Courtyard Expo for Artists

In summer, the inner courtyard of Ehrenhof is a sought-after spot for many museum visitors. Düsseldorf’s Kunstakademie is the heart and soul of the city. Illustrious artists, the likes of Joseph Beuys, Sigmar Polke, Jörg Immendorff, Gerhard Richter, Andreas Gursky or Katharina Fritsch, have always studied and taught here, and today Düsseldorf’s world-class standing as an art city still rests on the Kunstakademie. The academy opens its doors to the public twice a year when students show their new work. The fact that art can be found on every street corner in Düsseldorf is also down to Joseph Beuys who came to fame with felt and fat. Beuys, who was a Kunstakademie professor from 1961 to 1972, provoked with his works and ideas. The law suit about the “fat corner” which a janitor had mopped away is famous. He left the city a mantra that continues to shape it today: “Everybody is an artist.”

The Ehrenhof is an expressionistic building ensemble, built between 1925 and 1926 according to the plans of architect Wilhelm Kreis.

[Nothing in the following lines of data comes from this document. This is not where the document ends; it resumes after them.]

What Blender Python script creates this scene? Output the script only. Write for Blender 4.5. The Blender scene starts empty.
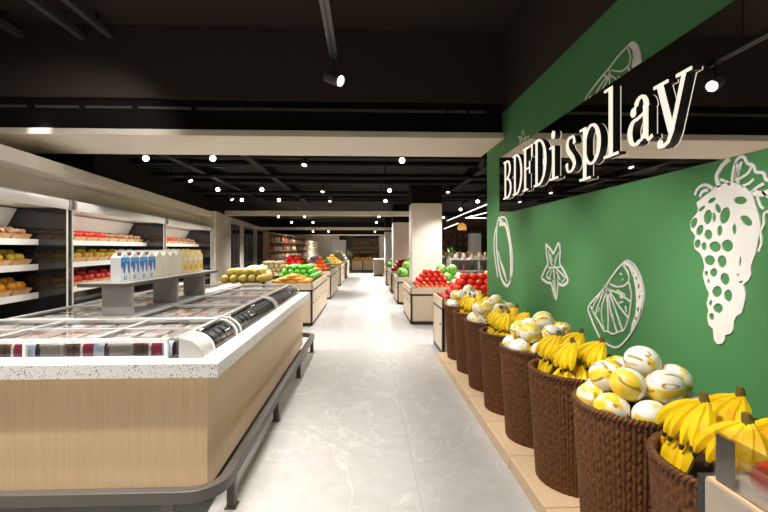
import bpy, bmesh, math, random
from mathutils import Vector, Matrix
PI = math.pi
rnd = random.Random(7)
SC = bpy.context.scene
COL = SC.collection

# ------------------------------------------------------------------ camera, world, exposure
YAW = math.atan(18 / 450)
cam_d = bpy.data.cameras.new('camera'); cam = bpy.data.objects.new('camera', cam_d); COL.objects.link(cam)
cam_d.sensor_width = 36.0; cam_d.lens = 450 / 768 * 36; cam_d.shift_y = -8 / 768
cam_d.clip_start = 0.05; cam_d.clip_end = 200
cam.location = (0, 0, 1.55); cam.rotation_euler = (PI / 2, 0, -YAW)
SC.camera = cam
world = bpy.data.worlds.new('world'); SC.world = world; world.use_nodes = True
world.node_tree.nodes['Background'].inputs[0].default_value = (1.0, 0.93, 0.85, 1)
world.node_tree.nodes['Background'].inputs[1].default_value = 0.15
SC.view_settings.view_transform = 'Standard'; SC.view_settings.look = 'None'
SC.view_settings.exposure = 0.0; SC.view_settings.gamma = 1.0; SC.view_settings.use_curve_mapping = False

WARM = (1.0, 0.86, 0.70)
NEUT = (1.0, 0.94, 0.87)
def area_light(loc, sx, sy, power, color=NEUT, spread=120):
    l = bpy.data.lights.new('added_area_light', 'AREA'); l.shape = 'RECTANGLE'; l.size = sx; l.size_y = sy
    l.energy = power; l.color = color; l.spread = math.radians(spread)
    o = bpy.data.objects.new('added_area_light', l); COL.objects.link(o); o.location = loc; return o
def spot_light(loc, target, power, angle=60, blend=0.6, color=NEUT, size=0.05):
    l = bpy.data.lights.new('track_or_added_spot', 'SPOT'); l.energy = power; l.color = color
    l.spot_size = math.radians(angle); l.spot_blend = blend; l.shadow_soft_size = size
    o = bpy.data.objects.new('track_or_added_spot', l); COL.objects.link(o); o.location = loc
    d = Vector(target) - Vector(loc); o.rotation_euler = d.to_track_quat('-Z', 'Y').to_euler(); return o
# added area lights, unseen above the frame, giving the front hall soft base light
area_light((-1.0, 1.6, 4.1), 1.2, 5.0, 66, NEUT, 62)
area_light((-2.8, 1.8, 4.1), 1.0, 4.0, 60, NEUT, 62)
# track spots of the front hall, on the track down the aisle and over the produce wall
for y, tx, p in ((0.2, 1.5, 190), (1.4, 1.55, 235), (2.6, 1.55, 210), (3.9, 1.55, 185), (4.9, 1.65, 190)):
    spot_light((-0.33, y, 3.3), (tx, y + (0.9 if y > 4.5 else 0.25), 0.88), p * 1.16, 49, 0.75)
for y in (0.9, 2.1, 3.4, 4.7):
    spot_light((-0.33, y, 3.3), (0.15, y + 0.4, 0), 80, 70, 0.8)
for x in (-2.6, -1.5):
    spot_light((x, 1.95, 3.4), (x, 2.45, 0.5), 170, 70, 0.5)
for x, y in ((-1.6, 3.8), (-1.6, 5.4), (-2.5, 4.4)):
    spot_light((x, y, 3.6 if y < 5 else 2.8), (x, y + 0.2, 0.9), 34, 70, 0.7)
spot_light((-2.2, 4.0, 3.6), (-4.05, 6.2, 1.9), 95, 80, 0.7)  # added spot without a fixture, brightens the fridge canopies
spot_light((-0.33, 3.0, 3.3), (-2.0, 4.6, 1.3), 80, 60, 0.7)  # added spot that brightens the cartons on the freezer shelf
spot_light((-3.85, 5.30, 3.40), (-3.85, 5.46, 2.905), 45, 30, 0.1)

# ------------------------------------------------------------------ materials
def base(name, color, rough=0.5, metal=0.0, spec=0.5):
    m = bpy.data.materials.new(name); m.use_nodes = True
    b = m.node_tree.nodes['Principled BSDF']
    b.inputs['Base Color'].default_value = (*color, 1); b.inputs['Roughness'].default_value = rough
    b.inputs['Metallic'].default_value = metal; b.inputs['Specular IOR Level'].default_value = spec
    m.diffuse_color = (*color, 1)
    return m
class NT:
    def __init__(s, m): s.m = m; s.t = m.node_tree; s.b = s.t.nodes['Principled BSDF']
    def n(s, kind, **kw):
        x = s.t.nodes.new(kind)
        for k, v in kw.items(): setattr(x, k, v)
        return x
    def l(s, a, b): s.t.links.new(a, b)
    def coord(s, scale=(1, 1, 1), rnd_off=False, loc=(0, 0, 0), rot=(0, 0, 0)):
        tc = s.n('ShaderNodeTexCoord'); mp = s.n('ShaderNodeMapping')
        mp.inputs['Scale'].default_value = scale; mp.inputs['Location'].default_value = loc; mp.inputs['Rotation'].default_value = rot
        if rnd_off:
            oi = s.n('ShaderNodeObjectInfo'); a = s.n('ShaderNodeVectorMath', operation='ADD'); mu = s.n('ShaderNodeMath', operation='MULTIPLY')
            mu.inputs[1].default_value = 37.0; s.l(oi.outputs['Random'], mu.inputs[0]); s.l(tc.outputs['Object'], a.inputs[0]); s.l(mu.outputs[0], a.inputs[1])
            s.l(a.outputs[0], mp.inputs[0])
        else: s.l(tc.outputs['Object'], mp.inputs[0])
        return mp.outputs[0]
    def noise(s, vec, scale=5, detail=3, rough=0.5, dist=0.0):
        x = s.n('ShaderNodeTexNoise'); x.inputs['Scale'].default_value = scale; x.inputs['Detail'].default_value = detail
        x.inputs['Roughness'].default_value = rough; x.inputs['Distortion'].default_value = dist
        s.l(vec, x.inputs['Vector']); return x.outputs['Fac']
    def ramp(s, fac, stops, interp='LINEAR'):
        r = s.n('ShaderNodeValToRGB'); r.color_ramp.interpolation = interp; e = r.color_ramp.elements
        while len(e) < len(stops): e.new(0.5)
        for k, (p, c) in enumerate(stops): e[k].position = p; e[k].color = (*c, 1) if len(c) == 3 else c
        s.l(fac, r.inputs[0]); return r.outputs[0]
    def mix(s, fac, a, b, blend='MIX'):
        x = s.n('ShaderNodeMix', data_type='RGBA', blend_type=blend)
        for v, i in ((fac, 0), (a, 6), (b, 7)):
            if hasattr(v, 'is_output'): s.l(v, x.inputs[i])
            else: x.inputs[i].default_value = v if i == 0 else (*v, 1)
        return x.outputs[2]
    def math(s, op, a, b=None):
        x = s.n('ShaderNodeMath', operation=op)
        for v, i in ((a, 0), (b, 1)):
            if v is None: continue
            if hasattr(v, 'is_output'): s.l(v, x.inputs[i])
            else: x.inputs[i].default_value = v
        return x.outputs[0]
    def color(s, out): s.l(out, s.b.inputs['Base Color'])
    def bump(s, h, strength=0.3, dist=0.01):
        x = s.n('ShaderNodeBump'); x.inputs['Strength'].default_value = strength; x.inputs['Distance'].default_value = dist
        s.l(h, x.inputs['Height']); s.l(x.outputs[0], s.b.inputs['Normal'])
def noisy(name, c1, c2, scale=6, rough=0.5, stretch=(1, 1, 1), detail=3, spec=0.5, lo=0.35, hi=0.65, rnd_off=False, bump=0.0):
    m = base(name, c1, rough, 0, spec); t = NT(m)
    f = t.noise(t.coord(stretch, rnd_off), scale, detail)
    t.color(t.ramp(f, [(lo, c1), (hi, c2)]))
    if bump: t.bump(f, bump)
    return m
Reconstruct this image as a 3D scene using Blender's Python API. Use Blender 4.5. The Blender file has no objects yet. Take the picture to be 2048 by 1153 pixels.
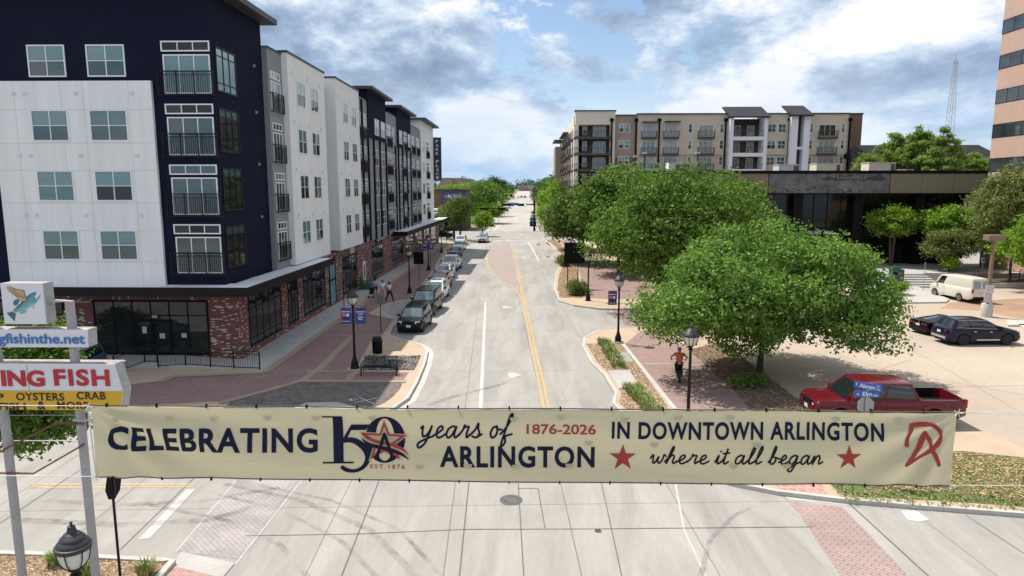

Kreis, who enriched Düsseldorf with the Wilhelm-Marx-Haus, the first steel skyscraper in Europe, created an elongated courtyard around which the axisymmetric archaic-monumental building with brick façades was grouped. Then as now, the Ehrenhof is a popular attraction: During the Weimar Republic, Germany’s largest trade fair was held there. Today the exhibitions of two major art museums, the NRW-Forum and the Museum Kunstpalast (Art palace museum) attract culture lovers from all over the world.